FEBRUARY 22, 2001--James J. O'Donnell, Professor of Classical Studies and Vice Provost for Information Systems and Computing at the University of Pennsylvania, will present the Charles Beebe Martin Classical Lectures 2000-2001 at Oberlin College the first week in March. All of the lectures will be free and open to the public.

The lectures mark the 74 anniversary of the series established at Oberlin in honor of Charles Beebe Martin, professor of classics and classical archaeology at the College from 1880 to1925.

Titled "The Lives of Augustine", this year's series will address fundamental issues in the contemporary reception of the work of Augustine of Hippo, and will set those issues in the larger context of modern scholarship and interpretation. Author of The Confessions, The City of God, and many other seminal works in the formation of early Christian thought, Augustine has been an enormously influential figure in the history of Christianity. The lectures will focus particularly on the place of biography in history, the nature and history of the conception of the "soul" and personality, and the shaping and emergence of Christianity in Augustine's time.

The series includes the lectures "Death in Hippo" to be delivered Monday March 5; "The Man Without Qualities" on March 6; and "The Past Recaptured" on Thursday, March 8, all at 8:00 P.M. The final lecture is entitled "The Tongue Set Free" and will take place on Friday, March 9 at 4:30 P.M.

Professor O'Donnell is currently filling a visiting professorship at Yale University. Before taking his position at the University of Pennsylvania he taught at Bryn Mawr College, the Catholic University of America, and Cornell University. He has also held visiting professorships at Johns Hopkins University and the University of Washington.

A graduate of Princeton University, he also has studied at University College, Dublin, and received his Ph.D. in Classics from Yale University in 1975. The author of seven books--including the definitive scholarly text and commentary on Augustine's Confessions--O'Donnell also has written on Latin authors of late antiquity and on the pedagogical potential of electronic media.
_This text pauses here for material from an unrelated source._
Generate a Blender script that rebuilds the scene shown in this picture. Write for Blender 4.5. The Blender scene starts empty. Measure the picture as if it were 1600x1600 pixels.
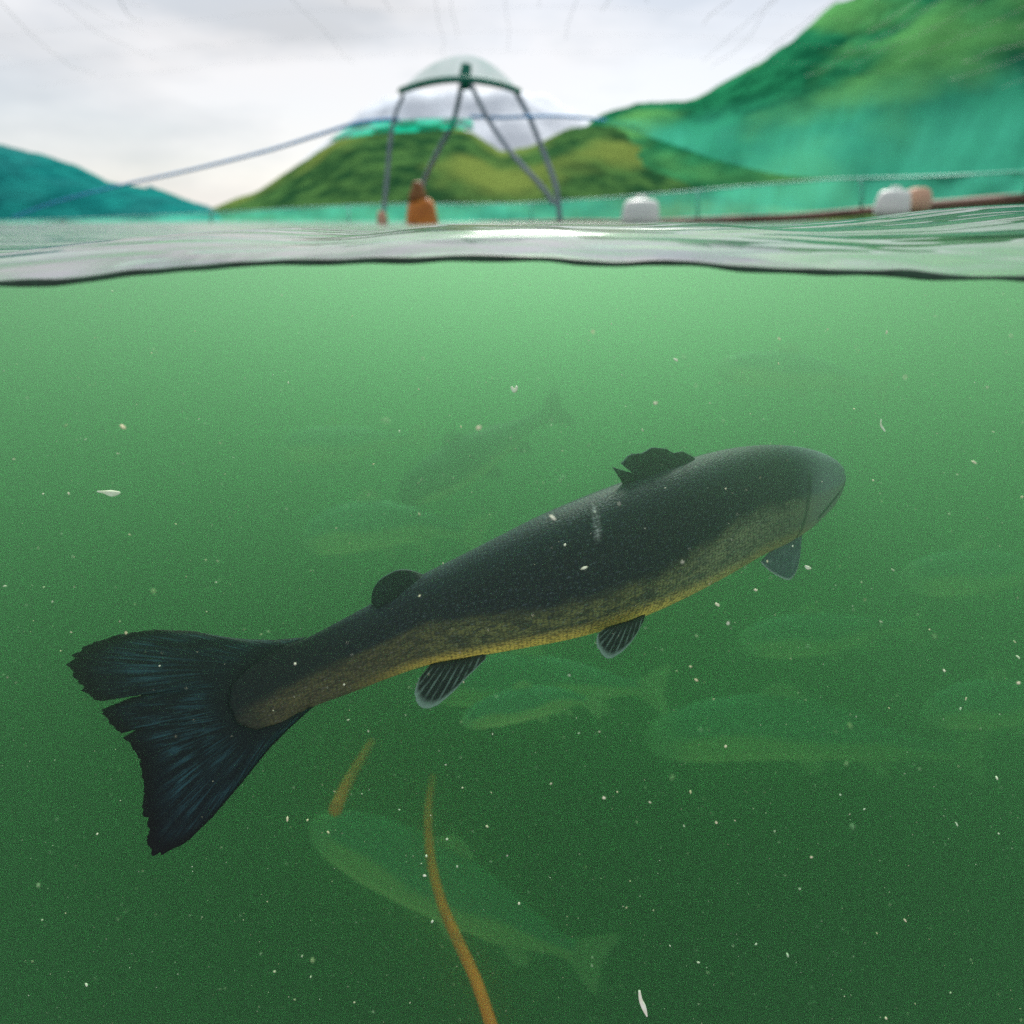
import bpy, math, random
from mathutils import Vector, noise
random.seed(7)
S = bpy.context.scene
COL = S.collection
PI = math.pi

# ---------------------------------------------------------------- camera
CAM_Z = 0.03
PITCH = math.radians(23.1)
cd = bpy.data.cameras.new("camera")
cam = bpy.data.objects.new("camera", cd)
COL.objects.link(cam)
cd.sensor_width = 36.0
cd.lens = 24.0
cd.clip_start = 0.01
cd.clip_end = 20000.0
cam.location = (0, 0, CAM_Z)
cam.rotation_euler = (PI / 2 - PITCH, 0, 0)
cd.dof.use_dof = True
cd.dof.focus_distance = 0.50
cd.dof.aperture_fstop = 4.1
S.camera = cam

# ---------------------------------------------------------------- sky and sun
SUN_EL = math.radians(43)
SUN_AZ = math.radians(3)            # left of straight ahead (+Y)
w = bpy.data.worlds.new("World")
S.world = w
w.use_nodes = True
nt = w.node_tree
nt.nodes.clear()
def N(nt, t, **kw):
    n = nt.nodes.new(t)
    for k, v in kw.items():
        setattr(n, k, v)
    return n
def L(nt, a, b):
    nt.links.new(a, b)
sky = N(nt, 'ShaderNodeTexSky', sky_type='NISHITA')
sky.sun_disc = False
sky.sun_elevation = SUN_EL
sky.sun_rotation = SUN_AZ
bg1 = N(nt, 'ShaderNodeBackground'); bg1.inputs['Strength'].default_value = 0.075
L(nt, sky.outputs[0], bg1.inputs[0])
tc = N(nt, 'ShaderNodeTexCoord')
mp = N(nt, 'ShaderNodeMapping'); mp.inputs['Scale'].default_value = (1.6, 1.6, 5.0)
mp.inputs['Location'].default_value = (2.4, 0.7, 0.9)
L(nt, tc.outputs['Generated'], mp.inputs[0])
nz = N(nt, 'ShaderNodeTexNoise'); nz.inputs['Scale'].default_value = 1.5
nz.inputs['Detail'].default_value = 6; nz.inputs['Roughness'].default_value = 0.5
L(nt, mp.outputs[0], nz.inputs['Vector'])
cr = N(nt, 'ShaderNodeValToRGB')
cr.color_ramp.elements[0].position = 0.36; cr.color_ramp.elements[0].color = (0.62, 0.64, 0.67, 1)
cr.color_ramp.elements[1].position = 0.52; cr.color_ramp.elements[1].color = (0.90, 0.88, 0.88, 1)
L(nt, nz.outputs['Fac'], cr.inputs[0])
bg2 = N(nt, 'ShaderNodeBackground'); bg2.inputs['Strength'].default_value = 0.70
L(nt, cr.outputs[0], bg2.inputs[0])
nz2 = N(nt, 'ShaderNodeTexNoise'); nz2.inputs['Scale'].default_value = 1.1
nz2.inputs['Detail'].default_value = 4
mp2 = N(nt, 'ShaderNodeMapping'); mp2.inputs['Location'].default_value = (3.1, 0.0, 1.2)
mp2.inputs['Scale'].default_value = (1.2, 1.2, 4.0)
L(nt, tc.outputs['Generated'], mp2.inputs[0]); L(nt, mp2.outputs[0], nz2.inputs['Vector'])
mr = N(nt, 'ShaderNodeMapRange')
mr.inputs[1].default_value = 0.40; mr.inputs[2].default_value = 0.62
mr.inputs[3].default_value = 0.62; mr.inputs[4].default_value = 1.0
L(nt, nz2.outputs['Fac'], mr.inputs[0])
mx = N(nt, 'ShaderNodeMixShader')
L(nt, mr.outputs[0], mx.inputs[0]); L(nt, bg1.outputs[0], mx.inputs[1]); L(nt, bg2.outputs[0], mx.inputs[2])
wo = N(nt, 'ShaderNodeOutputWorld')
L(nt, mx.outputs[0], wo.inputs[0])

sd = bpy.data.lights.new("sun", 'SUN')
sd.energy = 5
sd.angle = math.radians(12)
sd.color = (1.0, 0.96, 0.90)
sun = bpy.data.objects.new("sun", sd)
COL.objects.link(sun)
sv = Vector((math.sin(SUN_AZ) * math.cos(SUN_EL), math.cos(SUN_AZ) * math.cos(SUN_EL), math.sin(SUN_EL)))
sun.rotation_euler = sv.to_track_quat('Z', 'Y').to_euler()
sun.location = sv * 50

S.view_settings.view_transform = 'Standard'
S.view_settings.look = 'None'
S.view_settings.exposure = 0.62
S.view_settings.gamma = 1.0
S.render.engine = 'CYCLES'
cy = S.cycles
cy.use_denoising = False
cy.denoiser = 'OPENIMAGEDENOISE'
cy.max_bounces = 10
cy.diffuse_bounces = 2
cy.glossy_bounces = 3
cy.transmission_bounces = 4
cy.volume_bounces = 4
cy.transparent_max_bounces = 24
cy.caustics_reflective = False
cy.caustics_refractive = False
cy.sample_clamp_indirect = 0.6
cy.sample_clamp_direct = 3.0

# ---------------------------------------------------------------- helpers
CP, SP = math.cos(PITCH), math.sin(PITCH)
TAN = 0.75
def ray(px, py):
    """direction through a photo pixel (1600 px frame), unit depth along the camera axis"""
    u = (px - 800) / 800 * TAN
    v = (800 - py) / 800 * TAN
    return Vector((u, CP + v * SP, -SP + v * CP))
def P(px, py, d):                     # d metres along the camera axis
    return Vector((0, 0, CAM_Z)) + ray(px, py) * d
def PY(px, py, y):                    # on the upright plane y metres away
    r = ray(px, py)
    return Vector((0, 0, CAM_Z)) + r * (y / r.y)

def mesh_obj(name, verts, faces, mat, parent=None, smooth=True, attrs=None, uv=None):
    me = bpy.data.meshes.new(name)
    me.from_pydata([tuple(v) for v in verts], [], faces)
    if smooth:
        me.polygons.foreach_set("use_smooth", [True] * len(me.polygons))
    for k, vals in (attrs or {}).items():
        a = me.attributes.new(k, 'FLOAT', 'POINT')
        a.data.foreach_set('value', vals)
    if uv is not None:
        a = me.attributes.new('pat', 'FLOAT_VECTOR', 'POINT')
        a.data.foreach_set('vector', [c for p in uv for c in (p[0], p[1], 0.0)])
    me.update()
    o = bpy.data.objects.new(name, me)
    COL.objects.link(o)
    if mat:
        me.materials.append(mat)
    if parent:
        o.parent = parent
        o.matrix_parent_inverse = parent.matrix_world.inverted()
    return o
def empty(name, loc):
    o = bpy.data.objects.new(name, None)
    o.empty_display_size = 0.1
    o.location = loc
    COL.objects.link(o)
    bpy.context.view_layer.update()
    return o
def tag(o, label=None, cat=None, group=None, kind=None):
    if label: o['label'] = label
    if cat: o['category'] = cat
    if group: o['group'] = group
    if kind: o['kind'] = kind
    return o
def catmull(pts, n, closed=False):
    """n samples along a list of tuples/vectors of any length"""
    pts = [tuple(p) for p in pts]
    m = len(pts)
    out = []
    for i in range(n):
        t = i / (n - 1) * (m - 1)
        k = min(int(t), m - 2)
        f = t - k
        p0 = pts[max(k - 1, 0)]; p1 = pts[k]; p2 = pts[k + 1]; p3 = pts[min(k + 2, m - 1)]
        out.append(tuple(0.5 * ((2 * b) + (-a + c) * f + (2 * a - 5 * b + 4 * c - d) * f * f + (-a + 3 * b - 3 * c + d) * f ** 3)
                         for a, b, c, d in zip(p0, p1, p2, p3)))
    return out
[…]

O'Donnell's 1995 book, Avatars of the Word: from Papyrus to Cyberspace, made him an acknowledged expert on the use of electronic media in Classical scholarship.

A member of numerous editorial boards for Classical and Post-Classical scholarly publications, O'Donnell is also well-known as the editor of many volumes of the monograph series, Later Latin Texts and Concepts, published by the University of Michigan Press.